-- BEGIN Dataset --

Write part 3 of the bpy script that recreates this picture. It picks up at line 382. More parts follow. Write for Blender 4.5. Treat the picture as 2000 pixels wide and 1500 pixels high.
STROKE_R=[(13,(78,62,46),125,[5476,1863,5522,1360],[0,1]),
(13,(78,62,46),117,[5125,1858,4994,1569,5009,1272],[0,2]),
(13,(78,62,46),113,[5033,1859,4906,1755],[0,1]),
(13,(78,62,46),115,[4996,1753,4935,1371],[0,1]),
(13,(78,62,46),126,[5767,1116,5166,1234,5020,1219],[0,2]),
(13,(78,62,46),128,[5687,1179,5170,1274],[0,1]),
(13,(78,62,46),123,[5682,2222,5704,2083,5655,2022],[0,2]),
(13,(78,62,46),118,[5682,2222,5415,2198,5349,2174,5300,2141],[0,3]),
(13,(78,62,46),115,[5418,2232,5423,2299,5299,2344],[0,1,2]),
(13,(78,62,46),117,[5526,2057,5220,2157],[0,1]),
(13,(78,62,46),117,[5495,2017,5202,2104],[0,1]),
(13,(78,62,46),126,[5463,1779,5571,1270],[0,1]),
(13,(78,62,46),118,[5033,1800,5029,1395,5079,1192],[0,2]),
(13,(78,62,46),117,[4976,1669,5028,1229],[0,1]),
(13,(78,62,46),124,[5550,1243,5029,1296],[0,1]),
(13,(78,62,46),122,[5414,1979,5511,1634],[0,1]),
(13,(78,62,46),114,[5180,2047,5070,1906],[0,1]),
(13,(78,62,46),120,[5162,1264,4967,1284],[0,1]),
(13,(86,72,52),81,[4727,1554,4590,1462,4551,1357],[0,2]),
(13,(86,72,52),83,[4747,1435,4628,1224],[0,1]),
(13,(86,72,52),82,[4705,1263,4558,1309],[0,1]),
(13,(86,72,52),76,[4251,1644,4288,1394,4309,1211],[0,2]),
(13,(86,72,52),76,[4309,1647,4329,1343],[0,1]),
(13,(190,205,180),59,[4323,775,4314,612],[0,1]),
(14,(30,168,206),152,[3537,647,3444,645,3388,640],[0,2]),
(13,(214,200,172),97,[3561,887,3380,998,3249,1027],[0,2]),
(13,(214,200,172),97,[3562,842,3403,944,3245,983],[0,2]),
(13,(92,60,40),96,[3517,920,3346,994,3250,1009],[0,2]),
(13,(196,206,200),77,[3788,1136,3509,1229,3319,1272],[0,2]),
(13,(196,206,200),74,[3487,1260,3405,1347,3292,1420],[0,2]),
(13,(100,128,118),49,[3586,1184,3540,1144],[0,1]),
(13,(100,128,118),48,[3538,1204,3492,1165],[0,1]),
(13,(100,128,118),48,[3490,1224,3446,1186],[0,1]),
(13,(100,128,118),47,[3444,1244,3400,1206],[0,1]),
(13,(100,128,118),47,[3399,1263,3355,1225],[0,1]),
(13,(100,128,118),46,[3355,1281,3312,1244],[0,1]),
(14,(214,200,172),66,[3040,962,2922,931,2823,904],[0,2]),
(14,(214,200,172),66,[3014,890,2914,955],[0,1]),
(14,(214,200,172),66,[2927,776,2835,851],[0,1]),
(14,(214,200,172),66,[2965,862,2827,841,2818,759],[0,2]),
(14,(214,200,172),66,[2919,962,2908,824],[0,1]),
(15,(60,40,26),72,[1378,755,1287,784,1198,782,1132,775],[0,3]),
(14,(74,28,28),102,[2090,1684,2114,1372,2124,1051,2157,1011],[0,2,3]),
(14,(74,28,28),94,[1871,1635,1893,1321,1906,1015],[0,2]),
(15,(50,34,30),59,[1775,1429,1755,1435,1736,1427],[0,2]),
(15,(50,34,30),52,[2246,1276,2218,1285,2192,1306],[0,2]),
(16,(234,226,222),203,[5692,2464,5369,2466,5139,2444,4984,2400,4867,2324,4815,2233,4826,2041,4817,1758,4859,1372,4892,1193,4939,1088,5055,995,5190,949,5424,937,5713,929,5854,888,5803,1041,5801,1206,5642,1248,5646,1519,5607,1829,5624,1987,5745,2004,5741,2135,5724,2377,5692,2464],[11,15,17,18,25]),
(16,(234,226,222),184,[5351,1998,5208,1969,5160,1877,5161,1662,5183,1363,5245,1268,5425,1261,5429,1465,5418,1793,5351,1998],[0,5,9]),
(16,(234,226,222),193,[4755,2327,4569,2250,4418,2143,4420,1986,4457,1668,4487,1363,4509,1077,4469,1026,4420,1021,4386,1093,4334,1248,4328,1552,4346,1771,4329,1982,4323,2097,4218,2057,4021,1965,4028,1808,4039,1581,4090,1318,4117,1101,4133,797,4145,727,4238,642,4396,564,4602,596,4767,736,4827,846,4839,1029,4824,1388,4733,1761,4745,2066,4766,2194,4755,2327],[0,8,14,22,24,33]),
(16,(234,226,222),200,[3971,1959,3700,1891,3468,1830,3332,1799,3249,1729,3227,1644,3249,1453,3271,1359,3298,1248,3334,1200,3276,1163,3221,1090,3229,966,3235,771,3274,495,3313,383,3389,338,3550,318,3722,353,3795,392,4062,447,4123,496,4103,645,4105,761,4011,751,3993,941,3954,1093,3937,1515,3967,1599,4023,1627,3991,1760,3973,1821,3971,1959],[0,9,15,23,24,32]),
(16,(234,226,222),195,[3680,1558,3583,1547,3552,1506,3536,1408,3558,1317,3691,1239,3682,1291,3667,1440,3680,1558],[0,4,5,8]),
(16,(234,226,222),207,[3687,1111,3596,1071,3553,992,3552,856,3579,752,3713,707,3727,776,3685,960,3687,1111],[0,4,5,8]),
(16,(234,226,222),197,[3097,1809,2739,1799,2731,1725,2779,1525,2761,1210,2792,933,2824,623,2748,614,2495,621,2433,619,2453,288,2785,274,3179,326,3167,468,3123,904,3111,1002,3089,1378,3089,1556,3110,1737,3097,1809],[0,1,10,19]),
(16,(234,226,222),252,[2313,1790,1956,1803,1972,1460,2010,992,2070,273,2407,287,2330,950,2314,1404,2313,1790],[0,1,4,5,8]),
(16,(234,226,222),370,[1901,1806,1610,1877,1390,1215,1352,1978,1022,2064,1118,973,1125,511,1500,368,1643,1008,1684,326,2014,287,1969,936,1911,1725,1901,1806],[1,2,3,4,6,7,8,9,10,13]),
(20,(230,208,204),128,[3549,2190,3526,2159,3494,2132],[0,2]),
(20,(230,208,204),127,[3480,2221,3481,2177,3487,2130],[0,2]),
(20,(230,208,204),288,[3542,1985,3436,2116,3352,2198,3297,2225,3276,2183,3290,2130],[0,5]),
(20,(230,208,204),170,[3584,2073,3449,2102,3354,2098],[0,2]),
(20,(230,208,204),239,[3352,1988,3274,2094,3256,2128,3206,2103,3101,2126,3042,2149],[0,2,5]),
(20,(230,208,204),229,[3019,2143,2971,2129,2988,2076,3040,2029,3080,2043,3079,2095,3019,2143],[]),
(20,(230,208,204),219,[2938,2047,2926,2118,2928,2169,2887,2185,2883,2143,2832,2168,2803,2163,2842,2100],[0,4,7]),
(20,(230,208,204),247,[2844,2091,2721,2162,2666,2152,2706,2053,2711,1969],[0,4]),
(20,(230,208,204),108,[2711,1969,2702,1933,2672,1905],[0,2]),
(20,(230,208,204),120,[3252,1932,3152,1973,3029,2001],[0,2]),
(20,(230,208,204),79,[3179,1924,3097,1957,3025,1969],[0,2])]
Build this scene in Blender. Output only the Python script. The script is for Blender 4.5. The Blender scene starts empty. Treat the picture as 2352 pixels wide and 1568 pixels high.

-- END Dataset --

* [Set task]:
Make an exact copy of the records.

* [Solution]:
Write part 3 of the bpy script that recreates this picture. It picks up at line 382. More parts follow. Write for Blender 4.5. Treat the picture as 2000 pixels wide and 1500 pixels high.
STROKE_R=[(13,(78,62,46),125,[5476,1863,5522,1360],[0,1]),
(13,(78,62,46),117,[5125,1858,4994,1569,5009,1272],[0,2]),
(13,(78,62,46),113,[5033,1859,4906,1755],[0,1]),
(13,(78,62,46),115,[4996,1753,4935,1371],[0,1]),
(13,(78,62,46),126,[5767,1116,5166,1234,5020,1219],[0,2]),
(13,(78,62,46),128,[5687,1179,5170,1274],[0,1]),
(13,(78,62,46),123,[5682,2222,5704,2083,5655,2022],[0,2]),
(13,(78,62,46),118,[5682,2222,5415,2198,5349,2174,5300,2141],[0,3]),
(13,(78,62,46),115,[5418,2232,5423,2299,5299,2344],[0,1,2]),
(13,(78,62,46),117,[5526,2057,5220,2157],[0,1]),
(13,(78,62,46),117,[5495,2017,5202,2104],[0,1]),
(13,(78,62,46),126,[5463,1779,5571,1270],[0,1]),
(13,(78,62,46),118,[5033,1800,5029,1395,5079,1192],[0,2]),
(13,(78,62,46),117,[4976,1669,5028,1229],[0,1]),
(13,(78,62,46),124,[5550,1243,5029,1296],[0,1]),
(13,(78,62,46),122,[5414,1979,5511,1634],[0,1]),
(13,(78,62,46),114,[5180,2047,5070,1906],[0,1]),
(13,(78,62,46),120,[5162,1264,4967,1284],[0,1]),
(13,(86,72,52),81,[4727,1554,4590,1462,4551,1357],[0,2]),
(13,(86,72,52),83,[4747,1435,4628,1224],[0,1]),
(13,(86,72,52),82,[4705,1263,4558,1309],[0,1]),
(13,(86,72,52),76,[4251,1644,4288,1394,4309,1211],[0,2]),
(13,(86,72,52),76,[4309,1647,4329,1343],[0,1]),
(13,(190,205,180),59,[4323,775,4314,612],[0,1]),
(14,(30,168,206),152,[3537,647,3444,645,3388,640],[0,2]),
(13,(214,200,172),97,[3561,887,3380,998,3249,1027],[0,2]),
(13,(214,200,172),97,[3562,842,3403,944,3245,983],[0,2]),
(13,(92,60,40),96,[3517,920,3346,994,3250,1009],[0,2]),
(13,(196,206,200),77,[3788,1136,3509,1229,3319,1272],[0,2]),
(13,(196,206,200),74,[3487,1260,3405,1347,3292,1420],[0,2]),
(13,(100,128,118),49,[3586,1184,3540,1144],[0,1]),
(13,(100,128,118),48,[3538,1204,3492,1165],[0,1]),
(13,(100,128,118),48,[3490,1224,3446,1186],[0,1]),
(13,(100,128,118),47,[3444,1244,3400,1206],[0,1]),
(13,(100,128,118),47,[3399,1263,3355,1225],[0,1]),
(13,(100,128,118),46,[3355,1281,3312,1244],[0,1]),
(14,(214,200,172),66,[3040,962,2922,931,2823,904],[0,2]),
(14,(214,200,172),66,[3014,890,2914,955],[0,1]),
(14,(214,200,172),66,[2927,776,2835,851],[0,1]),
(14,(214,200,172),66,[2965,862,2827,841,2818,759],[0,2]),
(14,(214,200,172),66,[2919,962,2908,824],[0,1]),
(15,(60,40,26),72,[1378,755,1287,784,1198,782,1132,775],[0,3]),
(14,(74,28,28),102,[2090,1684,2114,1372,2124,1051,2157,1011],[0,2,3]),
(14,(74,28,28),94,[1871,1635,1893,1321,1906,1015],[0,2]),
(15,(50,34,30),59,[1775,1429,1755,1435,1736,1427],[0,2]),
(15,(50,34,30),52,[2246,1276,2218,1285,2192,1306],[0,2]),
(16,(234,226,222),203,[5692,2464,5369,2466,5139,2444,4984,2400,4867,2324,4815,2233,4826,2041,4817,1758,4859,1372,4892,1193,4939,1088,5055,995,5190,949,5424,937,5713,929,5854,888,5803,1041,5801,1206,5642,1248,5646,1519,5607,1829,5624,1987,5745,2004,5741,2135,5724,2377,5692,2464],[11,15,17,18,25]),
(16,(234,226,222),184,[5351,1998,5208,1969,5160,1877,5161,1662,5183,1363,5245,1268,5425,1261,5429,1465,5418,1793,5351,1998],[0,5,9]),
(16,(234,226,222),193,[4755,2327,4569,2250,4418,2143,4420,1986,4457,1668,4487,1363,4509,1077,4469,1026,4420,1021,4386,1093,4334,1248,4328,1552,4346,1771,4329,1982,4323,2097,4218,2057,4021,1965,4028,1808,4039,1581,4090,1318,4117,1101,4133,797,4145,727,4238,642,4396,564,4602,596,4767,736,4827,846,4839,1029,4824,1388,4733,1761,4745,2066,4766,2194,4755,2327],[0,8,14,22,24,33]),
(16,(234,226,222),200,[3971,1959,3700,1891,3468,1830,3332,1799,3249,1729,3227,1644,3249,1453,3271,1359,3298,1248,3334,1200,3276,1163,3221,1090,3229,966,3235,771,3274,495,3313,383,3389,338,3550,318,3722,353,3795,392,4062,447,4123,496,4103,645,4105,761,4011,751,3993,941,3954,1093,3937,1515,3967,1599,4023,1627,3991,1760,3973,1821,3971,1959],[0,9,15,23,24,32]),
(16,(234,226,222),195,[3680,1558,3583,1547,3552,1506,3536,1408,3558,1317,3691,1239,3682,1291,3667,1440,3680,1558],[0,4,5,8]),
(16,(234,226,222),207,[3687,1111,3596,1071,3553,992,3552,856,3579,752,3713,707,3727,776,3685,960,3687,1111],[0,4,5,8]),
(16,(234,226,222),197,[3097,1809,2739,1799,2731,1725,2779,1525,2761,1210,2792,933,2824,623,2748,614,2495,621,2433,619,2453,288,2785,274,3179,326,3167,468,3123,904,3111,1002,3089,1378,3089,1556,3110,1737,3097,1809],[0,1,10,19]),
(16,(234,226,222),252,[2313,1790,1956,1803,1972,1460,2010,992,2070,273,2407,287,2330,950,2314,1404,2313,1790],[0,1,4,5,8]),
(16,(234,226,222),370,[1901,1806,1610,1877,1390,1215,1352,1978,1022,2064,1118,973,1125,511,1500,368,1643,1008,1684,326,2014,287,1969,936,1911,1725,1901,1806],[1,2,3,4,6,7,8,9,10,13]),
(20,(230,208,204),128,[3549,2190,3526,2159,3494,2132],[0,2]),
(20,(230,208,204),127,[3480,2221,3481,2177,3487,2130],[0,2]),
(20,(230,208,204),288,[3542,1985,3436,2116,3352,2198,3297,2225,3276,2183,3290,2130],[0,5]),
(20,(230,208,204),170,[3584,2073,3449,2102,3354,2098],[0,2]),
(20,(230,208,204),239,[3352,1988,3274,2094,3256,2128,3206,2103,3101,2126,3042,2149],[0,2,5]),
(20,(230,208,204),229,[3019,2143,2971,2129,2988,2076,3040,2029,3080,2043,3079,2095,3019,2143],[]),
(20,(230,208,204),219,[2938,2047,2926,2118,2928,2169,2887,2185,2883,2143,2832,2168,2803,2163,2842,2100],[0,4,7]),
(20,(230,208,204),247,[2844,2091,2721,2162,2666,2152,2706,2053,2711,1969],[0,4]),
(20,(230,208,204),108,[2711,1969,2702,1933,2672,1905],[0,2]),
(20,(230,208,204),120,[3252,1932,3152,1973,3029,2001],[0,2]),
(20,(230,208,204),79,[3179,1924,3097,1957,3025,1969],[0,2])]
Build this scene in Blender. Output only the Python script. The script is for Blender 4.5. The Blender scene starts empty. Treat the picture as 2352 pixels wide and 1568 pixels high.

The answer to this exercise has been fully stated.